このセクハラ告発を、どう見るか、人それぞれですが、私にとっては残酷な美醜対決に見えます。

アレンと仕事をしない又は後悔していると公表した俳優はティモシーシャラメ、レベッカホール、エルファニング、エレンペイジ、ミラソルビノ、グレタガーウィグ、クロエセビニーetcといったそうそうたる美麗スターたちであり、対するのは、年老いたアレンとあの化粧っ気のないスンイーです。
何が真実なのかは解りませんが、MeTooの潮流にプラスしてスターたちの拒絶があってはアレンに分はありません。

マリオンコティヤールはこの一件を、
「私生活についてはよく知らなかったけど、養女と結婚したと聞いて、正直ちょっと気持ち悪いと思ったのを覚えているわ。撮影現場でもどこかギクシャクしていて、私にとってはあまり良い体験ではなかったし、彼と仕事をすることはもうないでしょうね。今回の報道が事実か否かは、当事者じゃないから何とも言えないけれど、ディランさんが苦しむ姿を見て胸が痛くなったということだけは確かね」
と語っていて、これは殆ど一般的な見地を代弁してしまっています。泣いて訴える女性にシンパシーを感じない人は圧倒的少数派ですし、じっさい彼は限りなく怪しいわけです。

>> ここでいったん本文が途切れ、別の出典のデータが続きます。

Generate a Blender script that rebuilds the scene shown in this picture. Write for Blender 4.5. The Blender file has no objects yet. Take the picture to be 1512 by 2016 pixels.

真実は知る由もありませんが、個人的にはミア側もかなり過当な感じがします。
ハリウッド俳優が養子を引き取るのは知っていますし、その行為そのものは殊勝な心がけですが、いくらなんでも引き取りすぎです。それ(多人数の養子)に自分自身を母たらしめる目的はなかったか、そんな富者の驕りを感じずにはいられないのです。ディランの告発は信じられても、結局、ミアの養子乱受容に起因があるはずです。

とはいえ、おそらくアレンはやった、と思います。
しかし当人はもちろん否認したうえで、釈明しています。曰く「そもそもこれは何年も前に決着している問題であるし、何十人もの女性から訴えられている奴(もちろんワインスタインを指しています)と、ひとりの義娘から一回だけのことを訴えられ、その他にいかなる告発の来歴もない私を一緒に語らないでくれ、ほんとに迷惑しているんだ」というものでした。

この気持ちは解ります。50年以上に及んで映画業界に貢献し、多大な評価を浴びながら、一回の告発によってキャリアが破綻したわけです。事実A Rainy Day in New York(2017)もお蔵入りです。

この時、私たちはそれが一度だけの過ちであろうと社会の敵になる罪を痛感します。子供にやったことは許されてはならないのです。

それは、たとえシロでも、たんなる嫌疑であろうと、生涯の汚点になってしまうのです。この映画のラストの一発の銃声はそれをあらわしていました。疑いが晴れたかに見えた後だっただけに、より一層「ビクッ」となりました。
なにしろ彼はやっていないのです。そしてそれを痛いほど知っているのは観衆だけなのです。その物凄まじいジレンマ!
ペドフィリアを許してはなりませんが、ゆめゆめ迂闊に判定してもいけません。
まったくもって見事な演出で描かれた、冷徹なドラマでした。